ECLI:NL:RBMNE:2021:2514
Rechtbank Midden-Nederland
- Eerste aanleg - enkelvoudig
- Rechtspraak.nl
Verzoek om proceskostenvergoeding in bestuursrechtelijke procedure
Op 3 juni 2021 heeft de Rechtbank Midden-Nederland uitspraak gedaan in een bestuursrechtelijke zaak waarin verzoekster, vertegenwoordigd door haar gemachtigde mr. M.J.M. Sanders, verzocht om vergoeding van haar proceskosten. De zaak betreft een verzoek om proceskostenvergoeding na intrekking van een beroep, omdat het bestuursorgaan, de Raad van bestuur van het Uitvoeringsinstituut werknemersverzekeringen, geheel aan verzoekster tegemoet is gekomen met een besluit van 20 november 2020. De rechtbank heeft geoordeeld dat zij voldoende informatie had om het verzoek te beoordelen zonder een zitting te houden.
De rechtbank heeft vastgesteld dat, aangezien het beroep is ingetrokken omdat het bestuursorgaan aan verzoekster tegemoet is gekomen, verweerder de proceskosten van verzoekster moet vergoeden. De rechtbank heeft de proceskosten voor de door een derde verleende rechtsbijstand vastgesteld op € 525,-, gebaseerd op de regels van het Besluit proceskosten bestuursrecht. Daarnaast moet verweerder ook het door verzoekster betaalde griffierecht van € 48,- terugbetalen.

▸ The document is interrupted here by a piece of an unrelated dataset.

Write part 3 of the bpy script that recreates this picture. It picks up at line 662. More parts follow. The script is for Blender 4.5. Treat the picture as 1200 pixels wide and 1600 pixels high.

De beslissing is uitgesproken door rechter mr. R.C. Moed en de griffier O. Asafiati. De rechtbank heeft verweerder veroordeeld tot betaling van € 525,- aan verzoekster en heeft bepaald dat dit bedrag aan haar moet worden betaald. De uitspraak is openbaar gemaakt op rechtspraak.nl en partijen zijn geïnformeerd over hun recht om in verzet te gaan tegen deze uitspraak binnen zes weken na verzending.